Anti-crash Yamaha: Not an April Fool
By Ben Purvis
Has written for dozens of magazines and websites, including most of the world’s biggest bike titles, as well as dabbling in car and technology journalism.
28.03.2023
Mention you ride a motorcycle to a non-rider and as sure as night follows day you know that the question of risk will be wending its way into the conversation. We all make judgements of risk and reward on a daily basis and riding a bike is just another of those calls.
So what if the risk was removed? Both Honda and Yamaha have set the target of eliminating motorcycle fatalities by 2050 – a date that might seem a long way off, but in terms of bikes is only a couple of generations of machines away. That means the technology needed to achieve that goal needs to be under development now and introduced to production within the next few years. Yamaha’s AMSAS prototype, seen here, demonstrates key elements of that tech.
AMSAS stands for Advanced Motorcycle Stabilization Assist System and while the bones of this prototype come from a Yamaha R25 (essentially the same as the R3 we get in the UK) the key elements of its technology could be bolted to virtually any bike.
They’re made up of a steering assist system that can turn the bars automatically to help keep you upright, along with an electric drive mounted on the front wheel that provides stability at low speed. In fact, low speed is where the prototype stays, as it’s been stripped of the combustion engine that would normally drive the rear wheel and give it the ability to go more quickly.
Like Yamaha’s MotoBot, the AMSAS prototype is able to balance itself and be operated without a rider, but unlike that earlier development it can also carry a human. Eventually, the company hopes to be able to shrink the steering and front drive components, as well as the computer systems that operate them, to add to virtually any normal bike.
Yamaha says that a large proportion of bike accidents are down to rider error, with ‘recognition errors’ accounting for 10%, ‘decision errors’ for 17% and ‘operation errors’ another 5%. Eliminating those, by allowing the bike to take over when the rider makes the wrong call, is the aim. Yamaha has four paths – ‘assisted danger prediction’, ‘damage prevention and assisted defensive riding’, ‘assisted evasive riding manoeuvres’ and ‘damage mitigation’ – to achieve that goal.
Project leader Akitoshi Suzuki says the project’s most notable feature is “its approach to use an arrangement highly applicable to existing vehicles since it does not require any modifications to the frame.”
“With the base technologies in place now, we’re halfway to our goal of bringing AMSAS’ value to customers. From here on, we’ll be working to downscale the sizes of the various components and so on, as we want to develop it into a platform not just for motorcycles, but one also adaptable to a wide range of other personal mobility applications, like bicycles.”
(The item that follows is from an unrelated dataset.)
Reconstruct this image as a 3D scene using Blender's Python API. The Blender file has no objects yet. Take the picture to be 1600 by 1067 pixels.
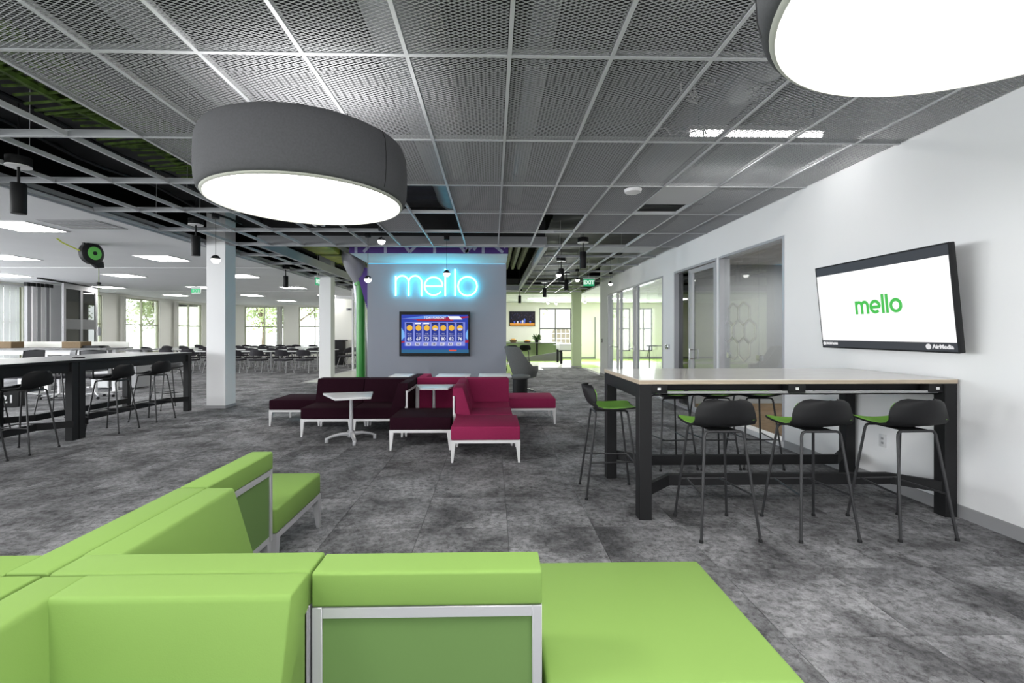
import bpy, bmesh, math, random
from math import sin, cos, pi, radians
from mathutils import Vector, Matrix
random.seed(7)
SC = bpy.context.scene
COL = SC.collection

# ---------------- camera, world, light, exposure ----------------
YAW = radians(1.26)
F = 728.0; CX = 786.0; CY = 520.0; EYE = 1.40
CEIL = 3.042
cam_d = bpy.data.cameras.new('camera'); cam = bpy.data.objects.new('camera', cam_d); COL.objects.link(cam)
cam.location = (0, 0, EYE); cam.rotation_euler = (pi/2, 0, -YAW)
cam_d.sensor_width = 36; cam_d.lens = F/1600*36
cam_d.shift_x = (800-CX)/1600; cam_d.shift_y = -(533.5-CY)/1600
cam_d.clip_start = .05; cam_d.clip_end = 300
SC.camera = cam
SC.view_settings.view_transform = 'Standard'; SC.view_settings.look = 'None'
SC.view_settings.gamma = 1; SC.view_settings.use_curve_mapping = False
SC.view_settings.exposure = 0.0
SC.cycles.use_denoising = True
SC.cycles.max_bounces = 8; SC.cycles.diffuse_bounces = 5; SC.cycles.transparent_max_bounces = 24
SC.cycles.sample_clamp_indirect = 4
LAMP = 6.0          # drum lamp diffuser radiance
PANEL = 19.0         # ceiling light panels
SKY = 5.0           # overcast daylight
w = bpy.data.worlds.new('world'); SC.world = w; w.use_nodes = True
bg = w.node_tree.nodes['Background']; bg.inputs[0].default_value = (.93, .97, 1, 1); bg.inputs[1].default_value = SKY

def lamp_point(t, power, z, spot=0, r=.05):
    l = bpy.data.lights.new('lamp_light', 'SPOT' if spot else 'POINT'); l.energy = power; l.shadow_soft_size = r; l.color = (1, .97, .93)
    if spot: l.spot_size = radians(spot); l.spot_blend = .8
    o = bpy.data.objects.new('lamp_light', l); COL.objects.link(o); o.parent = t; o.location = (0, 0, z)
def daylight(loc, rot, sx, sy, power, col=(.95, .98, 1)):  # area light added at a window opening to strengthen the light indoors
    l = bpy.data.lights.new('window_fill_light', 'AREA'); l.shape = 'RECTANGLE'; l.size = sx; l.size_y = sy; l.energy = power; l.color = col
    o = bpy.data.objects.new('window_fill_light', l); COL.objects.link(o); o.location = loc; o.rotation_euler = rot
for x in (-13, -9.1, -5.2, -1.3, 2.0): daylight((x, -4.4, 1.65), (pi/2, 0, 0), 2.8, 2.5, 14)          # fill lights added in the unseen window openings behind the viewer
daylight((3.4, 24.6, 1.6), (-pi/2, 0, 0), 1.7, 2.2, 140); daylight((7.4, 24.6, 1.6), (-pi/2, 0, 0), 2.4, 2.2, 160)   # games room windows
for y in (-1.9, 2.7, 7.7, 13.0): daylight((-15.75, y, 1.75), (0, -pi/2, 0), 2.4, 2.8, 500)             # hall windows
def ray(u, v):
    return (u-CX)/F, (CY-v)/F
def P(u, v, z):
    a, h = ray(u, v); t = (z-EYE)/h
    return (a*t*cos(YAW)+t*sin(YAW), -a*t*sin(YAW)+t*cos(YAW))
def XatY(u, Y):
    a = (u-CX)/F; t = Y/(cos(YAW)-a*sin(YAW)); return a*t*cos(YAW)+t*sin(YAW)
def YatX(u, X):
    a = (u-CX)/F; t = X/(a*cos(YAW)+sin(YAW)); return t*(cos(YAW)-a*sin(YAW))
def D(u, zc):
    a = (u-CX)/F; return (a*zc*cos(YAW)+zc*sin(YAW), -a*zc*sin(YAW)+zc*cos(YAW))
def H(v, zc): return EYE+(CY-v)/F*zc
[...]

Jun Sakamoto, in charge of safety strategy at Yamaha, says: “It’s to create conditions where the rider can focus more on operating their bike, so that everyone can enjoy that sense of being one with your machine. By providing an assist when the bike is more unstable and requires skill to operate, we want to deliver fun rooted in peace of mind to a wide range of riders.”
The main components of the AMSAS prototype’s safety systems are bunched around the front end. The steering system features a bar-mounted actuator to assist the rider. Yamaha is already using a system on some of its works motocross bikes, introduced a year ago, that doubles as an active steering damper and a power steering system, and creating an active steering system to help avoid accidents and maintain a bike’s balance is a natural step forward from that technology.
The front drive is more unusual, looking very much like a proof-of-concept prototype – with a bulky motor attached to gearing in the front hub. There’s clearly plenty of scope to scale-down the components, but Yamaha says this ‘drive actuator’ helps stability when starting and stopping and at walking pace – up to around 5km/h. They whole system takes its information from a 6-axis inertial measurement unit of the sort that’s already commonplace in traction control and cornering ABS setups.
Japanese video on Yamaha’s YouTube channel shows the bike in action last year, both with and without a rider aboard, demonstrating some enviable low-speed balance. As shown in the video, the front wheel motor even allows it to move forwards and backwards, just fractionally, to remain upright when stationary.
Allied to traction control and antilock systems that respectively allow computers to prevent the worst of a rider’s transgressions in overusing the throttle or the brake lever, a control that can subtly assist in steering is the final piece of a jigsaw of rider assistance. Throw in additional information from sensors like the radar that Yamaha introduced on the Tracer 9 this year, and the path towards the firm’s zero-fatalities goal – while still long – starts to look a lot clearer.